Monday, May 18, 2009

The Ten Deadly Sins of Writing


Food for the writing soul:


#1 The Temptation to be Inauthentic: In order to please readers, I might be tempted to invent a protagonist and world who does and says all of the correct platitudes within the safe setting of a world where a deux ex machina wraps up the heroine’s chaos in a tidy package while at home my own world continues to come unraveled never again to be wound back tidily onto the original spool. Do write authentically. The readers need to know they are not alone and that will please them to no end.


#2 The Temptation to Live For Recognition: After my novel lands on the shelves, there is that temptation to hold my breath, waiting to see if the readers approve, tell all of their friends, and then spread the word like mad that a literary phenomenon has entered the world. Writing for the audience of one means progressing to release your story to the community for which it was written and then focusing on the next story.


#3 The Temptation to Live in Fear: What if I fail? What if I never sell another book? What if I die and my books are tossed into the grave after me? What if I write too honestly and the readers turn their backs on me? Our identity is what it is and its value measured by the honesty that compels us to be ourselves.


#4 The Temptation to Compare: Think about it: There are only a few famous novelists. But readers tend to flock where other readers flock rather than around writers. If we attend the national book conventions, there’s that dread of the long line at the bestselling author’s booth and the comparisons we’re tempted to make. The temptation to check the bestseller list as soon as it’s posted is another way we compare. Our culture of celebrity nags us into comparisons. Remember why you started writing and compare your current story to the last one you wrote.


#5 The Temptation to Exaggerate: I once sat on a platform with T.D Jakes at a book convention—we shared the same publisher that year. One novelist sitting next to me said, “You know we can claim now that we shared the platform with T.D. Jakes.” I’m glad she was kidding, but I’ve seen that type of exaggeration when it comes to publicity and how we try and create a measuring stick for readers that makes us appear successful in hopes of creating our own bandwagon. Walt Wangerin once said, “But isn’t propaganda, after all, a lie?” Explain the unique qualities of your stories honestly and allow the readers to find you—they will!


#6 The Temptation to Feel Chronically Inadequate: I think that if you add together, 1,2,3, 4, and 5, you get #6. The erosion of the soul, IMHO, is taken into avalanche mode when I deceive myself into believing that by attacking my own worth I’m self-abasing. I’m a lot more effective when I’m focused on the task at hand rather than self-absorbed nit-picking. Surrender mode is a perpetual struggle for me even when I know that it will ultimately give me peace and contentedness. And to what should we surrender--that our beautiful imperfections are what make our stories so gallant and readership-worthy.

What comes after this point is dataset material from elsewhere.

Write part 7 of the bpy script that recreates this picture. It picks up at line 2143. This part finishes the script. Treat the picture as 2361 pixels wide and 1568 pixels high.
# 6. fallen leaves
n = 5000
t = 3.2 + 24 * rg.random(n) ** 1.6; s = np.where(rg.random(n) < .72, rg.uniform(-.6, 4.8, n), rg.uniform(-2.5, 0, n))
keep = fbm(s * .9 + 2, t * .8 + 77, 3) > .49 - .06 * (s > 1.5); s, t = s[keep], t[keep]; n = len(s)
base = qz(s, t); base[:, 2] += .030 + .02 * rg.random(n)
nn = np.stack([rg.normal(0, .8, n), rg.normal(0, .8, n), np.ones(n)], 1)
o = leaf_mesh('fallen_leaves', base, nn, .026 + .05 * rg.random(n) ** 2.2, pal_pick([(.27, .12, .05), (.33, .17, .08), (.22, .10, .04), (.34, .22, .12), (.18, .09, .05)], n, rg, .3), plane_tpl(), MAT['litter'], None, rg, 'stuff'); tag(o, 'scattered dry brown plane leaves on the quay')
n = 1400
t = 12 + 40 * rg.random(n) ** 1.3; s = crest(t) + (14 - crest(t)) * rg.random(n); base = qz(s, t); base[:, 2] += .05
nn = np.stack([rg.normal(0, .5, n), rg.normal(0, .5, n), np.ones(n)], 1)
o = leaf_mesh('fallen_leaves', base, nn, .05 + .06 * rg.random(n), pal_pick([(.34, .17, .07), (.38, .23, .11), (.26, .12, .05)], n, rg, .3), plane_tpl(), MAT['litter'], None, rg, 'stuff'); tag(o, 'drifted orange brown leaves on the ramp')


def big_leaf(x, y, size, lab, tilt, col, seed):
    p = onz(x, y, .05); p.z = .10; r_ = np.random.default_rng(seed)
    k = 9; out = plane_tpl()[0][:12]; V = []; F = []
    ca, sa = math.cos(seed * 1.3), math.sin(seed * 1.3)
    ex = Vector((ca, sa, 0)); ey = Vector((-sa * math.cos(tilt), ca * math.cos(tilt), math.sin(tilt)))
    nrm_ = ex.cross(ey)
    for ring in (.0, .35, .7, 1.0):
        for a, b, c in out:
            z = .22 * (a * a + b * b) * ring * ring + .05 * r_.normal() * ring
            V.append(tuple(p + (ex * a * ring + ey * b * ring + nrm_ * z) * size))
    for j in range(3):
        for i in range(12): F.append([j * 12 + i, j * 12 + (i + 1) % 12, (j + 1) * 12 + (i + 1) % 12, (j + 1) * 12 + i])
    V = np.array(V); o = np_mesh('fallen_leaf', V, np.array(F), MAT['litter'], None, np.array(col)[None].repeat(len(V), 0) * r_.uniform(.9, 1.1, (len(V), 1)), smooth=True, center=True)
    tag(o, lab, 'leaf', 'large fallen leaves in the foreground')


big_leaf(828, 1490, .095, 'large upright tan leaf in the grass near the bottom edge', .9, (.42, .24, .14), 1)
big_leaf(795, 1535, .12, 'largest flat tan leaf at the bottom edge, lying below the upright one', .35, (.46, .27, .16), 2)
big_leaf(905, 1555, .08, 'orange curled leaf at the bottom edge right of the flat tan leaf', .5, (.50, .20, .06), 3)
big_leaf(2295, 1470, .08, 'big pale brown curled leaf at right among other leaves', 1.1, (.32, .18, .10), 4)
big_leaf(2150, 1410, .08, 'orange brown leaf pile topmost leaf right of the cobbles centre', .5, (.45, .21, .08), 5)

#7 The Temptation of Pride: It can crop up when we get reader mail or, if unpubbed, when we get the first kudo from an editor or an author reader at a workshop. Pride slides in the door with good reviews, top sales figures, fan mail, a book contract, or awards. The old cliché is “New Level, new devil.” So we have to avoid success? No, just fixing our eyes on it. Think of success as the Medusa of writers. Avert eyes, keep eyes on the work in front of you. A post-it note for the heart: “Don’t believe your own fictions.”


#8The Temptation to Manipulate: For “the market” or for financial reasons, I am tempted to write about overtly sympathetic or holly-go-lightly worlds that might manipulate the reader’s emotions. While true that our job is to help the reader suspend disbelief, gratuitous writing clumps up a lot of unearned emotion and summarized exposition robbing the reader of depth and believability. Part of our purpose as writers is not to overlook the genres that readers love; but every genre should have its gems that provide an artful story that might open an otherwised closed heart.


#9 The Temptation of Envy: It creeps in when a close writer friend gets a highly starred review or an award. I have to train myself to remember #4. It’s hard.


And finally #10 The Temptation to Be Angry: Writers might be tempted to get mad at readers who fail to follow and promote their writing ministry; or who email complaining because they've taken a slightly different road than they took writing their last book/story/article. Every writer desires to grow and success's double-edged sword is that it can pigeon-hole a writer. There are writers who complain if we don’t write fast enough to suit them yet want their books highly and skillfully wrought. A writer might get angry when caught between the cultural gap of readers who want books that portray a sanitized ideal and those who want their fiction kept real—its hard to please both types of readers. We have to choose and live with our choice--and our integrity. The writer might get angry when he or she quits a job to stay home and write and then runs out of advance money before the book is finished.


Henri Nouwen said, “This is not an open, blatant, roaring anger, but an anger hidden behind the smooth word, the smiling face, and the polite handshake. It is a frozen anger, an anger which settles into a biting resentment and slowly paralyzes a generous heart.”


Allow the generosity of sharing your stories with the world to multiply into a mountain of rich ore. Keep your thoughts elevated and your feet on the high road. Your words will show it.